The ice house hadn’t been used for years, but the superintendent’s car (No. 19) was often stored there. I decided to move it around the corner and rotate it after some very scientific experiments. Mark Dance gave me some of his mockups after he built the structures, and they’re doing a very good job setting the scene. Neither his merch terminal not station are to scale, but I intend mine to be.
A quick word about switching. I don’t know where to fit this in this post, but it’s important to note – almost every industry and spur in Nelson was facing point when switched from the west. The whole yard usually was, partly because there was nothing to the west besides trees and water, but to the east there were public grade crossings that you’d continually be blocking.
Next up, while trying to fit a scale track, I started thinking about the shops and whether I wanted to change anything.
Firstly I was annoyed by the shop lead configuration. At this time I had yet to decide whether I wanted a full 4 stall shop with no compression, or a 3 stall one, as Mark Dance did, so I only laid the 3 tracks. I later decided to go full size, but wanted to keep all the shop tracks on the same lead. This means I do have to pull out 2 more existing turnouts (which may damage them and mean I need to cut new ties) but all the shop tracks will end up being in a sensible configuration, plus the stores track on the north side of the shop will be there too.
In the old plan, I had made the RIP yard dense (13′ centres) to be used as overflow from the main yard, but I’ve decided against this because I probably don’t need it. I’ve decided to reduce it to 2 tracks on 18′ centres (should be approx what the prototype was) to have room for the concrete platforms in between. I’ve yet to decide whether this will be something used in ops or somewhere I put equipment that actually needs to be fixed.
I’ve also made sure there’s enough room for the boiler house on the west side of Cottonwood Creek, which supplied steam to the shops.

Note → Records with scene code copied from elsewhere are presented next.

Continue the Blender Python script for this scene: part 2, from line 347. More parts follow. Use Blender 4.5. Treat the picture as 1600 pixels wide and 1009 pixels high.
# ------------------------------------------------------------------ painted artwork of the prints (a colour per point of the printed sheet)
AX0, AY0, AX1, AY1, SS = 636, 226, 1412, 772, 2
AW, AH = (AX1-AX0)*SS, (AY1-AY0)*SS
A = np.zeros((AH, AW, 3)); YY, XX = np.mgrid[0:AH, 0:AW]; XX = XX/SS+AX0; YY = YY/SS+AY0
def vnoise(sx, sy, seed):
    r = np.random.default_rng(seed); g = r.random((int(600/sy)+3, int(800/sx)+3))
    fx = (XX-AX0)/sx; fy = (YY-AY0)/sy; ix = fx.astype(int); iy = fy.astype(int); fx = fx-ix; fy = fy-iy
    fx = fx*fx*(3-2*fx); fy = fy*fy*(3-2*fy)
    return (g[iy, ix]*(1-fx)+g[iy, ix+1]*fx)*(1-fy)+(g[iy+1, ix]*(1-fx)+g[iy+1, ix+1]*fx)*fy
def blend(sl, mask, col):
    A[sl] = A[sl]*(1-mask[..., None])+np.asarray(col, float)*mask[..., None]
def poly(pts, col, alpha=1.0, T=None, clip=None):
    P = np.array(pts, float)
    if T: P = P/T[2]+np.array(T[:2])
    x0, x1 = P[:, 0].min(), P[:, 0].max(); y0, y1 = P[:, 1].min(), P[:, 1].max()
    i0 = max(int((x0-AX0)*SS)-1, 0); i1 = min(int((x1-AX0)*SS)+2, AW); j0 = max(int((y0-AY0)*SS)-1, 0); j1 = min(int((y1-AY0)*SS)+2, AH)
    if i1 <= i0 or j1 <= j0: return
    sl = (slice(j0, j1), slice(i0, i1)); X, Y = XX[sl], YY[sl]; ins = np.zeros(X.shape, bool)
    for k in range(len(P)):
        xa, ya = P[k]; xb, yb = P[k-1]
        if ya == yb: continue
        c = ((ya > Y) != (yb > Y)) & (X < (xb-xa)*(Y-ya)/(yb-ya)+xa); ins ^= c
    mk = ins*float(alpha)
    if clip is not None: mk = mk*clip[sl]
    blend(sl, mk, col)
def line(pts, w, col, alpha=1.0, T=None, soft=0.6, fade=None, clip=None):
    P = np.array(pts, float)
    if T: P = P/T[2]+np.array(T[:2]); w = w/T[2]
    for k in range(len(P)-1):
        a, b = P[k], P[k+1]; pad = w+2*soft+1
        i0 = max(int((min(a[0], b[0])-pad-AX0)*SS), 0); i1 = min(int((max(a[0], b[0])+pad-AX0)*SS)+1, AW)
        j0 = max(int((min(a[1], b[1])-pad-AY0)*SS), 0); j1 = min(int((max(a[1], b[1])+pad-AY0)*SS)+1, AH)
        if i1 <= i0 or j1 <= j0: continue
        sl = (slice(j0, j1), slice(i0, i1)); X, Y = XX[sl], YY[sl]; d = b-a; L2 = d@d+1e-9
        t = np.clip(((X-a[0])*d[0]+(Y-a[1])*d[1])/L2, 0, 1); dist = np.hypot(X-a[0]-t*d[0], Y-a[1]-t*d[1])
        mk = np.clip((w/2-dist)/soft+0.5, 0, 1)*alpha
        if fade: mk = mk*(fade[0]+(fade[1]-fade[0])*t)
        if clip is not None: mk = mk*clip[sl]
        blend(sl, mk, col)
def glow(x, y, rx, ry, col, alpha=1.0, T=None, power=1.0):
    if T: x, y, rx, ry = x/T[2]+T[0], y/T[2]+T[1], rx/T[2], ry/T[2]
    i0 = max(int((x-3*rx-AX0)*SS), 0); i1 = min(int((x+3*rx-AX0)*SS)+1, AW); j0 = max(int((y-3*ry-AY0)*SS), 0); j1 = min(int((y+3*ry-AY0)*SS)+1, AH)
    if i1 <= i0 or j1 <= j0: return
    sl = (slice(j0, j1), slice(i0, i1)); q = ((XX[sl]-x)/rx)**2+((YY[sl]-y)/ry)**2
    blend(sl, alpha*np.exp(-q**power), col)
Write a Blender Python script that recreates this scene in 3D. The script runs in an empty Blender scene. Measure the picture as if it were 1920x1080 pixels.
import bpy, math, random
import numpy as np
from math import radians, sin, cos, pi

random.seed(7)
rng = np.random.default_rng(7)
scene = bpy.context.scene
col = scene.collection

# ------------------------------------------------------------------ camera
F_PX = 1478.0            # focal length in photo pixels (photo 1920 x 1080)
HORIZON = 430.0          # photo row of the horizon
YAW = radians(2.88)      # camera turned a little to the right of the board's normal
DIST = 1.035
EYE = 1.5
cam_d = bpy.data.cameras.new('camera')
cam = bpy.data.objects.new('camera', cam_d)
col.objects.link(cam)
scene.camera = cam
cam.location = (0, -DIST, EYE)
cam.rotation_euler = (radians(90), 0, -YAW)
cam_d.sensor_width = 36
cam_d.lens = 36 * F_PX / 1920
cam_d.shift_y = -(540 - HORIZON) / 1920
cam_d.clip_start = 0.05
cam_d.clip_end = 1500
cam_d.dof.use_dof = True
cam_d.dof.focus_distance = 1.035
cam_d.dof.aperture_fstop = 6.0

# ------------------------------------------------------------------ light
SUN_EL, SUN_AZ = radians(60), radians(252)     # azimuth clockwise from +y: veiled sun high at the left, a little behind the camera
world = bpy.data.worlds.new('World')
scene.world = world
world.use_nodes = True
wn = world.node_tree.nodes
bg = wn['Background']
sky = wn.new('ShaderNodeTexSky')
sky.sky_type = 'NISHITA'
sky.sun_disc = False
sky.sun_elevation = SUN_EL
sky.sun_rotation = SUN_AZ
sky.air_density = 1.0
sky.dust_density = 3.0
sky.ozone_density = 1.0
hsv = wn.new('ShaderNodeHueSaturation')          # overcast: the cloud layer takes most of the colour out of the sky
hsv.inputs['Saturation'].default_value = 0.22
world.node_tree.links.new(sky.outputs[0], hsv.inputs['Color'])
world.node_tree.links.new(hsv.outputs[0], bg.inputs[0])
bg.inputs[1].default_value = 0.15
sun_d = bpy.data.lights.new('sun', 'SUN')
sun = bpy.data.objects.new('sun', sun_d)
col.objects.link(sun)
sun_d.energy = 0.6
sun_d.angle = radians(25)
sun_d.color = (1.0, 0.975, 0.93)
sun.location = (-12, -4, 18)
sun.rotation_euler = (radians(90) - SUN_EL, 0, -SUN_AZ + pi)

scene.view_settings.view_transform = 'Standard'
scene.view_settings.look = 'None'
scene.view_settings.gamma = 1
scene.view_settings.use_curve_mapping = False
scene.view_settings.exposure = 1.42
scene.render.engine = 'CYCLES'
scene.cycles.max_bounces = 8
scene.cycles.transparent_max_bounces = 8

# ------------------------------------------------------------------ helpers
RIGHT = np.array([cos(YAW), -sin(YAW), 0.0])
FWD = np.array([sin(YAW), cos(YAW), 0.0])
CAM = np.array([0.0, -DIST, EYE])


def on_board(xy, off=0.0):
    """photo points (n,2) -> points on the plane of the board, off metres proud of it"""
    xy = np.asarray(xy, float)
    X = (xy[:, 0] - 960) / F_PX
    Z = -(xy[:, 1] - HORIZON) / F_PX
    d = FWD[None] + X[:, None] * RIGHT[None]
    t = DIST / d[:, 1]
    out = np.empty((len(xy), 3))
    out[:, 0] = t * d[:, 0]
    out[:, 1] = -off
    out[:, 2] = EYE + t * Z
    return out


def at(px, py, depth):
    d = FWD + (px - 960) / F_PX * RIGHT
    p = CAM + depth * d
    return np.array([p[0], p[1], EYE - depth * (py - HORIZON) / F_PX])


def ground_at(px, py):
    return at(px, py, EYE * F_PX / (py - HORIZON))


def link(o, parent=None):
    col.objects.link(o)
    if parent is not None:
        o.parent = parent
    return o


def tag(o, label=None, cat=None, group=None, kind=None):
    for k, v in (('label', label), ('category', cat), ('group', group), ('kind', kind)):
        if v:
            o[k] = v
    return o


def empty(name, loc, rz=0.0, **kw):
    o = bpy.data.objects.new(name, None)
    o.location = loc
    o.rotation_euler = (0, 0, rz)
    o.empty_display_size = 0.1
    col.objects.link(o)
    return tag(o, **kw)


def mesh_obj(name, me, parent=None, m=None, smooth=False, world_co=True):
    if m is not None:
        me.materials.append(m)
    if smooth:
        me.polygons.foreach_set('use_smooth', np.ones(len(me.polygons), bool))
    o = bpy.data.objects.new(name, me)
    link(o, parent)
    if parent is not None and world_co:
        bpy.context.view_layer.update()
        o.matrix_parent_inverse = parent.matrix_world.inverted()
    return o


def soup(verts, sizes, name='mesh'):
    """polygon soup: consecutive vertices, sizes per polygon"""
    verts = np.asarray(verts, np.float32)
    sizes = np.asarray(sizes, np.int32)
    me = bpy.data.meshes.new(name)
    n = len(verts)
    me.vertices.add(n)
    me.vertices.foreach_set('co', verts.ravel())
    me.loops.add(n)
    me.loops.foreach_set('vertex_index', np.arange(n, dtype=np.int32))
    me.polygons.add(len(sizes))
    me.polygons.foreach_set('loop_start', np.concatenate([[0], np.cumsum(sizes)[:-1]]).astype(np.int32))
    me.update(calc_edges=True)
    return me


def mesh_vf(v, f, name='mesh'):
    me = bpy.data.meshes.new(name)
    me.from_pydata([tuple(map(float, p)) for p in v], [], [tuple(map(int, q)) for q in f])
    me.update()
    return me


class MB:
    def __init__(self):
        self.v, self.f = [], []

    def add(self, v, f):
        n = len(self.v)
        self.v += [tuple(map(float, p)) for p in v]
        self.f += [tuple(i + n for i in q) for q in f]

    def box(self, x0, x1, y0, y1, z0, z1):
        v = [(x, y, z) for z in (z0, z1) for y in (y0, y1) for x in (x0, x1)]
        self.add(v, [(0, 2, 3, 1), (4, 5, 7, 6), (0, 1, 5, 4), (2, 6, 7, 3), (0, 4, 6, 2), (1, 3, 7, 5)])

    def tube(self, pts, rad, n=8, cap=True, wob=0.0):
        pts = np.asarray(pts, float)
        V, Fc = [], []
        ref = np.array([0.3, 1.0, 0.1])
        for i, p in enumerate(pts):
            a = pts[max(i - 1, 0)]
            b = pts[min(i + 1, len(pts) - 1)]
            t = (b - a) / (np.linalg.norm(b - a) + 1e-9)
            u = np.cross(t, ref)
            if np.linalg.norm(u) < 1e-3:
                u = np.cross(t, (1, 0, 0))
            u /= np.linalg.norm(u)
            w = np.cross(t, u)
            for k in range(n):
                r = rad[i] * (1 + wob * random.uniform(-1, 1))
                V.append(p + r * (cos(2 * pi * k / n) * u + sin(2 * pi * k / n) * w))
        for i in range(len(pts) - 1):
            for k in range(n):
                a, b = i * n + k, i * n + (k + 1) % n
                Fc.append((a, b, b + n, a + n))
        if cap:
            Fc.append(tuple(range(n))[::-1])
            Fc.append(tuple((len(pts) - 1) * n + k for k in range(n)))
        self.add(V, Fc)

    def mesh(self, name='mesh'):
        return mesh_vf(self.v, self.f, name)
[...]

The roundhouse will be used to house my steam locomotives, anachronism be damned. It appears to have been built with 7 stalls originally and then expanded to 10 or 11, with the expansion torn down in the late 60s and 7 stalls remaining in the 70s, one of them having the track removed for a total of 6 tracks. That’s how it will be modeled, though I will likely ignore the 3 former roundhouse tracks that seem to have been left. The taller, wider part on the east side was the car shop, and this may come into play for ops.
Mark put a lot of thought into how his shops/hostler position would work, and that’s going to be helpful to me as well!
Moving a little bit east, there are a few tracks that come off east of the station. This was an area that always caught my eye but I didn’t have space to model as I wished. Stretching the layout between Nelson and Procter gave me ample choice of what I wanted to fill the space with, and I was excited to give the east end of town due coverage. Between Ward Street and Cedar Street, there are 4 blocks of buildings that were served by 2 spurs, as well as multiple grade crossings.
On the large map, these industries are shown as, from west to east:
W.H. Malkin Co [grocer]
Ellison Milling Co
[Josephine Street] [[Crossing closed]]
Crown National(?)
Swift Canadian [meat wholesaler]
T.S Shorthouse
Wood Vallance
Kelly Douglas [grocer]
[Hall Street]
Wood Vallance Warehouse + Truck terminal
Hendrx Street [no crossing]Provincial Department of Public Works
There are a couple more industries on the north side as well, but I didn’t have room to put in another trailing point spur and didn’t want to add a facing point one. There is room on the Nelson shops lead to add it as a trailing point, or beyond Hall street as a facing point if I wish to later.
I’ve decided to compress them roughly 25-30% but have most of the major ones. An addition not shown on the yard is the chute, where slag from the Silver King and other local mines was loaded into side dump cars to be taken to the Trail smelter. Another closed loop! Delicious.
Here’s why this area is so important to me. Historic brick buildings!
One quirk is that, at times, the BN train would put its train away into the spur ending at Ellison. More often they’d dump it on the main yard ladder and let the yard crew do their thing, but I felt adding this extra track would be worthwhile in case that’s how I ended up doing it. I did some mockups and felt that having it come off on the east side of Cottonwood Creek would give enough length and not put it too far off where it was in real life – though it was 1000′ long or so! Mine will be 600-700, though if something’s spotted at the end that effectively reduces it.
The BN power will always go to the shops. A quirk of pre-NAFTA trade agreements stipulated that BN had to buy the equivalent amount of fuel that they’d use in Canada, so they had that service done at the CP shop.
600′ excluding locomotives looks like a good length, no?
BN? Yeah, I’ll get to that in another post covering Troup and Procter!
At the very east end of Nelson is the Kootenay Forest Products mill. This was only active into 1982, but had a plywood mill added in 1966. Most photos don’t show it! It’s the one with the curved roof. It’s pretty self explanatory – a single track goes through 2 lumber loading sheds, another goes through the plywood mill, flatcars were loaded outside of the mill, and a chip track was at the far end. I’ve got genuinely tons of space here so I’m going to be modeling all of it in a faithful form, though not to scale – the real complex was around 2300′, which would be 14′ in N!
The only weird thing about this plan is that instead of just having the main going through the plant, the switch lead from the yard will be there also. I definitely prefer that to having Procter be the switch lead, as ended up being the solution last time. KFP will also be switched by Nelson switcher power, either a set of 2 or, more realistically, a single S4 (7110 or 7116)
Okay, now to build some switches and finish laying all of this!